The analysis revealed traffic growth was the strongest in Eastern Europe with several states seeing a growth of 20 percent, whereas growth in Finland, Sweden, the Azores and Canary Islands was lower than the European average. Growth was driven mainly by low cost carriers that saw an increase of 25 percent in 2007 and business aviation with 10 percent between them accounting for all the net new flights.
In 2007, an average 11 percent of flights were delayed. This is an increase from just under 10 percent of flights in 2006. Airlines account for 56 percent of all delays with 16 percent coming from airports, 12 percent from en-route and nine percent from the weather.
Air traffic flow management delays that are caused by air traffic control capacity, staffing, weather, and aerodrome capacity, increased from an average of 1.9 minutes per flight in 2006 to 2.1 minutes per flight in 2007.
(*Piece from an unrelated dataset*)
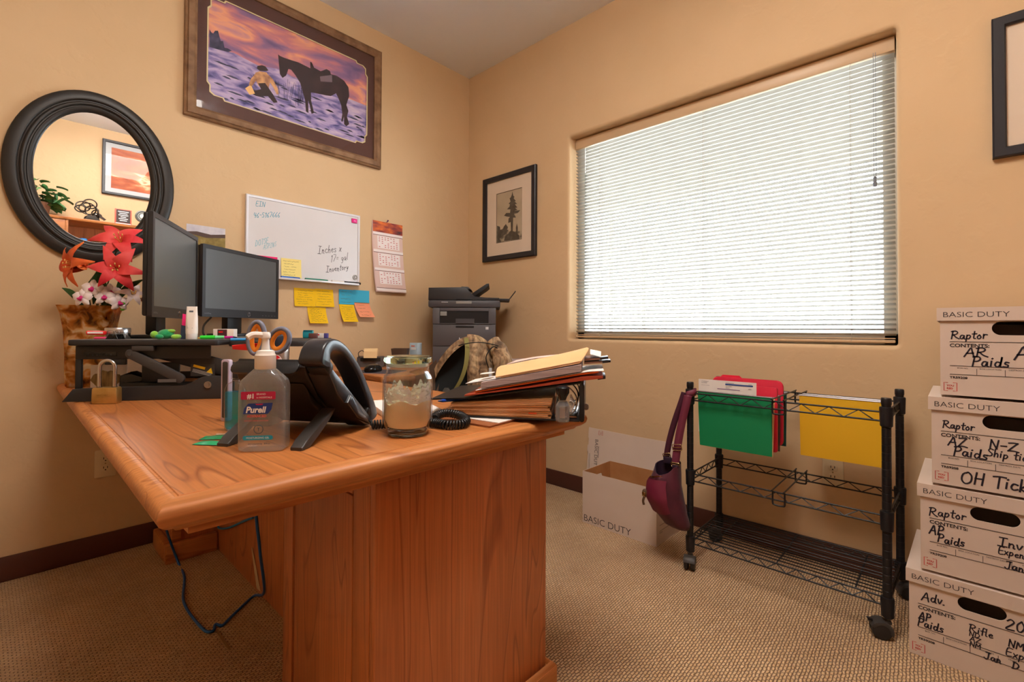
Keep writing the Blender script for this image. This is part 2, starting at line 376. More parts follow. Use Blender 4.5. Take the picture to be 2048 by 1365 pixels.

The predictions the survey made for 2008 include a growth of 4.2 percent and for the first time 20 percent of all flights are expected to be from low-cost carriers. Air traffic flow management delays for summer 2008 are expected to exceed three minutes per flight, up from 2.6 minutes in the summer of 2007. Traffic growth is expected to be strongest in countries along the Adriatic coast, Poland and the three Baltic states of Estonia, Latvia and Lithuania. Director General of Eurocontrol David McMillan said: “Europe saw more than 10 million flights in 2007 that is a new record and handling this volume safely, while containing delays and maintaining Europe’s excellent safety record, is a major achievement.”